I’m trying to have an imagination that I can love another place as much as I love the lake. I’m proud of myself that I’m going to try. Kindly, God made sure to put a fig tree and a grapevine in our new backyard so that I’d know I don’t have to be afraid to move. Deer, I expect not to see. But nearness to friends and neighbors and schools and stores will count for a lot. I want to love all my places and all my people well because everything is temporary and I’m going to have to leave it all, eventually.

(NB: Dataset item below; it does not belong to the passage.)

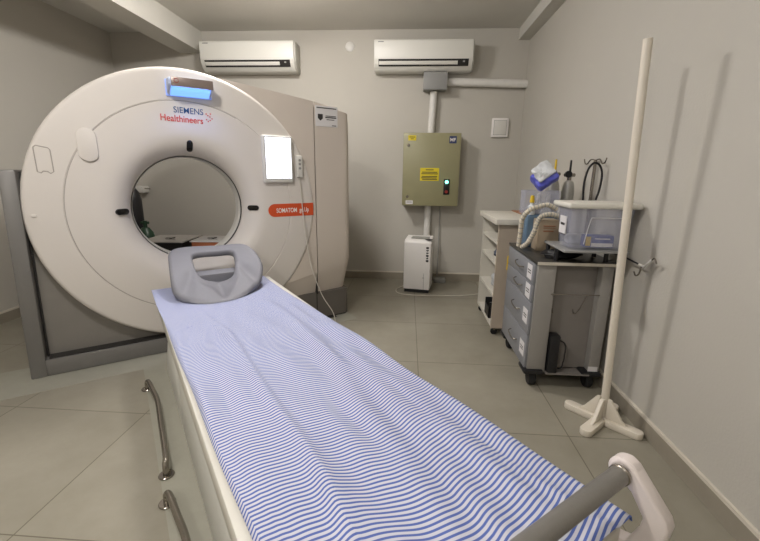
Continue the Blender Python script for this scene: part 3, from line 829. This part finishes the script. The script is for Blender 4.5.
# carton inside
cb = thing('small_carton', 'small blue and yellow carton seen inside the clear tub', 'carton', (.812+.105, 2.085, .847))
MB().box(0, .14, 0, .06, 0, .060, .002).build('carton_body', M['bluebox'], cb)
MB().box(0, .025, -.002, 0, .008, .055).build('yellow_end', M['yellowp'], cb)
MB().box(.03, .136, -.002, 0, .004, .022).box(.045, .12, -.002, 0, .042, .047).build('white_print', M['txwhite'], cb)
single('packet', MB().box(.86, 1.09, 2.155, 2.235, .847, .90, .02, 3), M['bagcl'], 'pale grey packet lying flat inside the clear tub', 'packet')
blob((.86, 2.26, .753), (.10, .08, .024), 9, M['black'], 'black_pouch', 'flat black pouch on the cart worktop under the raised tray', 'pouch')
# beige device
bd = thing('suction_device', 'beige boxy device standing on the cart behind the clear tub', 'device', (.795, 2.45, .752))
MB().prism([(.0, .0), (.12, 0), (.12, .19), (.015, .19), (.008, .12)], 'x', .0, .125, bev=.006).xf(Matrix.Scale(1, 4)).build('case', M['beige'], bd)
MB().box(.03, .10, .006, .02, .15, .156).box(.03, .10, .006, .02, .138, .141).box(.03, .09, .004, .02, .118, .126).build('printed_band', M['brown'], bd)
MB().cyl((.05, .0, .06), (.05, .02, .06), .008, n=12).build('knob', M['black'], bd)
# blue device
bl = thing('blue_compressor', 'blue boxy machine on the cart behind the cream hose', 'device', (.760, 2.56, .752))
MB().box(.0, .19, .02, .17, 0, .205, .01, 3).build('case', M['bluedev'], bl)
# hoses
def hose(pts, label):
    P = [Vector(p) for p in pts]
    mb = MB().tube(pts, .014, n=12, smooth=16, rf=lambda i: .0145 if i % 2 else .0115)
    o = single('corrugated_hose', mb, M['hose'], label, 'hose', group='cream corrugated hoses on the cart')
    rr = MB()
    Q = []
    m = len(P)
    for i in range(m-1):
        p0, p1, p2, p3 = P[max(i-1, 0)], P[i], P[i+1], P[min(i+2, m-1)]
        for u in (0, .33, .66):
            Q.append((.5*((2*p1)+(-p0+p2)*u+(2*p0-5*p1+4*p2-p3)*u*u+(-p0+3*p1-3*p2+p3)*u**3), (p2-p1).normalized()))
    for c, tn in Q[1:]: rr.cyl(c-tn*.002, c+tn*.002, .0152, n=12)
    rr.build('dark_ring', M['greycap'], o)
hose([(.705, 2.52, .769), (.700, 2.49, .86), (.694, 2.45, .95), (.715, 2.41, 1.0), (.761, 2.40, 1.023), (.817, 2.40, 1.035), (.872, 2.41, 1.01)], 'cream corrugated hose arching over the beige device')
hose([(.715, 2.48, .769), (.728, 2.43, .80), (.730, 2.38, .838), (.742, 2.36, .887), (.754, 2.36, .94), (.775, 2.36, .973), (.820, 2.36, .985), (.87, 2.37, .975)], 'cream corrugated hose, lower loop in front of the beige device')
# acrylic bin + bottles + bag
ab = thing('acrylic_bin', 'clear acrylic bin on top of the machines behind the hoses', 'bin', (.745, 2.625, .958))
MB().box(0, .22, .0, .10, 0, .004).box(0, .003, 0, .10, .004, .15).box(.217, .22, 0, .10, .004, .15).box(.003, .217, 0, .003, .004, .15).box(.003, .217, .097, .10, .004, .15).build('walls', M['clear'], ab)
def bottle(x, y, z, h, r, body, cap, label, ch=.045):
    b = thing('bottle', label, 'bottle', (x, y, z))
    MB().revolve([(0, 0), (r*.9, 0), (r, .006), (r, h*.7), (r*.5, h*.85), (r*.45, h), (0, h)], n=24).build('bottle_body', body, b)
    MB().cyl((0, 0, h), (0, 0, h+ch), r*.6, r*.45, n=18, bev=.003).build('cap', cap, b)
bottle(.785, 2.602, .9575, .075, .024, M['film'], M['yellowp'], 'clear bottle with a yellow cap beside the acrylic bin')
bottle(.842, 2.665, .9625, .08, .022, M['white'], M['white'], 'white bottle in the acrylic bin, the left of two')
bottle(.905, 2.665, .9625, .08, .022, M['white'], M['white'], 'white bottle in the acrylic bin, the right of two')
bb = thing('supply_bag', 'blue wrapped package with clear film tilted on top of the acrylic bin', 'package', (.865, 2.67, 1.187), 0)
Rb = Matrix.Rotation(-.62, 4, 'Y') @ Matrix.Rotation(-.5, 4, 'X')
def crumple(mb, amp, seed):
    bmesh.ops.subdivide_edges(mb.bm, edges=[e for e in mb.bm.edges if e.calc_length() > .03], cuts=5, use_grid_fill=True)
    bmesh.ops.triangulate(mb.bm, faces=mb.bm.faces[:])
    r_ = random.Random(seed); k = [(r_.uniform(30, 110), r_.uniform(30, 110), r_.uniform(30, 110), r_.uniform(0, 6)) for _ in range(5)]
    for v in mb.bm.verts:
        c = v.co; o = sum(math.sin(a*c.x+b*c.y+d*c.z+e) for a, b, d, e in k)/5
        v.co = c+Vector((math.sin(c.z*60)*.4, -1, math.sin(c.x*55)*.4))*o*amp
    return mb
crumple(MB().box(-.072, .072, -.04, .03, -.06, .055, .015, 2), .012, 2).xf(Rb).build('blue_wrap', M['bluebag'], bb)
crumple(MB().box(-.052, .068, -.060, -.036, -.030, .075, .010, 2), .016, 5).xf(Rb).build('clear_film', M['film'], bb)
# oxygen cylinders
def cyl_(x, y, h, label, vm):
    c = thing('oxygen_cylinder', label, 'gas cylinder', (x, y, 0), 0, 'tall oxygen cylinders behind the cart')
    MB().revolve([(0, 0), (.034, 0), (.040, .012), (.040, h-.07), (.036, h-.035), (.028, h-.01), (.018, h), (0, h)], n=28).build('tank', M['alu'], c)
    MB().cyl((0, 0, h), (0, 0, h+.05), .014, n=14).cyl((-.035, -.01, h+.035), (.035, .01, h+.035), .012, n=12).build('valve', M['steel'], c)
    MB().cyl((.0, 0, h+.05), (.0, 0, h+.13), .008, .006, n=10).build('valve_stem', vm, c)
    MB().revolve([(0, 0), (.022, 0), (.022, .018), (0, .018)], (-.02, -.04, h+.04), 'y', 20).build('gauge', M['black'], c)
cyl_(.975, 2.803, 1.175, 'tall aluminium oxygen cylinder with a yellow stem behind the cart', M['yellowp'])
cyl_(1.072, 2.803, 1.17, 'tall aluminium oxygen cylinder with a black stem behind the cart', M['black'])
# black tube loop
single('black_tube', MB().tube([(1.054, 2.5, 1.03), (1.046, 2.5, 1.149), (1.058, 2.5, 1.236), (1.087, 2.5, 1.276), (1.122, 2.5, 1.262), (1.142, 2.5, 1.208), (1.138, 2.5, 1.121), (1.125, 2.5, 1.062)], .006, n=10, smooth=8), M['rubber'], 'black rubber tube looped over the drip pole hooks', 'tube')
# black bin hanging inside cart end
bn = thing('black_adapter', 'black upright box standing in the recessed end of the cart', 'box', (.822, 2.128, .1055))
MB().box(0, .055, 0, .07, 0, .225, .006).build('housing', M['black'], bn)
MB().tube([(.062, .03, .19), (.085, .0, .17), (.08, -.0, .05), (.066, .02, .02)], .004, n=8, smooth=6).build('cord', M['rubber'], bn)
# small items on the shelf top
yt = thing('tape_dispenser', 'small yellow roll holder at the corner of the white shelf top', 'tape', (.90, 2.93, .902))
MB().cyl((0, 0, .02), (.0, .02, .02), .02, n=20, bev=.002).build('roll', M['yellowp'], yt)
MB().box(-.04, .04, -.004, .024, 0, .006).build('stand', M['black'], yt)

# ------------------------------------------------------------------ white pole on a cross foot
pb = thing('stand_pole', 'tall cream white pole on a wooden cross foot beside the right wall', 'stand', (1.003, 1.835, 0), 0)
MB().tube([(0.012, .01, .03), (-.062, .0, 1.740)], .0178, n=24).build('pole', M['pole'], pb)
for i, ang in enumerate((133, 222, 316, 46)):
    a = math.radians(ang); Rm = Matrix.Rotation(a, 4, 'Z')
    hz = 0
    ft = MB().prism(pill(.098, 0, .175, .056, 10), 'z', hz, .034, bev=.006).xf(Rm).build('foot', M['pole'], pb)
    MB().prism([(.018, .034), (.118, .034), (.09, .05), (.035, .135), (.018, .14)], 'y', -.009, .009, bev=.003).xf(Rm).build('gusset', M['pole'], pb)

# ------------------------------------------------------------------ behind the scanner
dk = thing('side_table', 'low dark table behind the scanner, carrying two boxes', 'table', (-2.02, 3.53, 0), .12)
MB().box(-.355, .355, -.235, .235, .40, .43, .004).build('tabletop', M['black'], dk)
for x in (-.32, .32):
    for y in (-.2, .2): MB().box(x-.02, x+.02, y-.02, y+.02, 0, .40).build('leg', M['black'], dk)
def paperbox(loc, rz, s, m, label, label2):
    o = thing('supply_box', label, 'box', loc, rz, 'boxes seen through the scanner opening')
    MB().box(-s[0]/2, s[0]/2, -s[1]/2, s[1]/2, 0, s[2], .004).build('box_body', m, o)
    p_ = thing('paper_sheets', label2, 'paper', (loc[0], loc[1], loc[2]+s[2]), rz)
    MB().box(-s[0]/2-.01, s[0]/2+.01, -s[1]/2-.01, s[1]/2+.01, 0.0005, .01).build('sheet', M['paper'], p_)
    MB().box(-.05, .03, -.01, .02, .0101, .0125).box(-.02, .06, -.06, -.05, .0101, .0125).box(.0, .02, -.03, .05, .0101, .0125).build('print', M['txblack'], p_)
paperbox((-2.14, 3.45, .43), .1, (.36, .36, .16), M['black'], 'black box behind the scanner, left of two seen through the bore', 'white printed sheets on the black box, seen through the scanner bore')
paperbox((-1.77, 3.50, .43), .1, (.27, .30, .16), M['carton'], 'brown carton behind the scanner, right of two seen through the bore', 'white printed sheets on the brown carton, seen through the scanner bore')
for (x, y, h, r, m, lab) in ((-2.885, 4.05, 1.02, .085, M['black'], 'tall black gas cylinder in the corner behind the scanner'), (-2.70, 3.93, .62, .085, M['green'], 'short dark green gas cylinder behind the scanner')):
    g = thing('gas_cylinder', lab, 'gas cylinder', (x, y, 0))
    MB().revolve([(0, 0), (r*.9, 0), (r, .02), (r, h-.12), (r*.8, h-.05), (r*.4, h), (0, h)], n=28).build('tank', m, g)
    MB().cyl((0, 0, h), (0, 0, h+.07), .02, n=12).cyl((-.04, 0, h+.05), (.04, 0, h+.05), .014, n=10).build('valve', M['steel'] if m is M['black'] else M['green'], g)
wd = thing('wall_dispenser', 'small white wall bracket seen at the left edge of the bore', 'bracket', (-3.03, YB, .945))
MB().box(-.07, .06, -.12, 0, 0, .075, .01).build('bracket_body', M['white'], wd)
MB().tube([(.06, -.08, .05), (.13, -.09, .045)], .006, n=8).tube([(.0, -.09, 0), (.0, -.09, -.22)], .007, n=8).build('arm', M['steel'], wd)

# ------------------------------------------------------------------ ceiling lamps
def clight(x, y, e, label):
    c = thing('ceiling_light', label, 'ceiling light', (x, y, ZC), 0, 'round ceiling lamps')
    MB().revolve([(0, 0), (.15, 0), (.15, -.018), (0, -.018)], n=40).build('ring', M['white'], c)
    m = M['led'].copy(); m.node_tree.nodes['Principled BSDF'].inputs['Emission Strength'].default_value = e
    MB().revolve([(.14, -.0185), (.138, -.045), (.12, -.075), (.08, -.095), (.035, -.103), (0, -.104)], n=32).build('diffuser', m, c)
clight(-1.02, .95, 150, 'round white ceiling lamp above the patient table')
clight(-1.02, 2.95, 150, 'round white ceiling lamp towards the back wall')
clight(-1.02, -1.05, 130, 'round white ceiling lamp behind the viewer')

w = bpy.data.worlds.new('world'); S.world = w; w.use_nodes = True
w.node_tree.nodes['Background'].inputs[0].default_value = (.6, .6, .58, 1); w.node_tree.nodes['Background'].inputs[1].default_value = .3

# ------------------------------------------------------------------ camera
f, th_, ya, ro, h = 397.76, .2441, .0659, .0123, 1.213
cam = bpy.data.cameras.new('camera'); co_ = bpy.data.objects.new('camera', cam); COL.objects.link(co_)
cam.sensor_fit = 'HORIZONTAL'; cam.sensor_width = 36; cam.lens = f/760*36; cam.clip_start = .02
co_.matrix_world = Matrix.Translation((0, 0, h)) @ Matrix.Rotation(ya, 4, 'Z') @ Matrix.Rotation(PI/2-th_, 4, 'X') @ Matrix.Rotation(ro, 4, 'Z')
S.camera = co_
S.view_settings.view_transform = 'Standard'; S.view_settings.look = 'None'; S.view_settings.gamma = 1
S.view_settings.exposure = 0.10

No one, not even Shakespeare or Alexander McCall Smith, writes of these things better than Wendell Berry. In Berry’s novel The Memory of Old Jack, there’s a very moving scene at the end of the story in which Wheeler Catlett is remembering his departed friend Old Jack Beechum. Wheeler enters a no-longer-used harness room and is looking around at old things, things that are “the evidence of Old Jack’s time.” One of the things Wheeler sees is a poster on the wall with dates and figures that are various records Old Jack had kept.
And now let me let Berry finish this off for the both of us:
Wheeler remembers the successor to that wall, the little notebook that Old Jack carried in the bib of his overalls during his life…He laughs. And then, without realizing that he is about to do it, he cries.
Standing there has become pointless, pointlessly painful. Making up his mind to go, he carefully takes the old poster loose from the wall. He intends, as he removes the nails, to make a keepsake of it. But once he has taken it down and is holding it in his hands, its meaning seems already to have diminished. In a kind of guilt, in the sort of haste with which one would stop the bleeding of a living thing, he nails it back where it was.
“No,” he thinks, “we’ll take no trophies, no souvenirs. Let it fall like a leaf.”
I won’t take any of this with me, but I’ll love it as well as I can while I’m here and then I’ll let it fall like a leaf.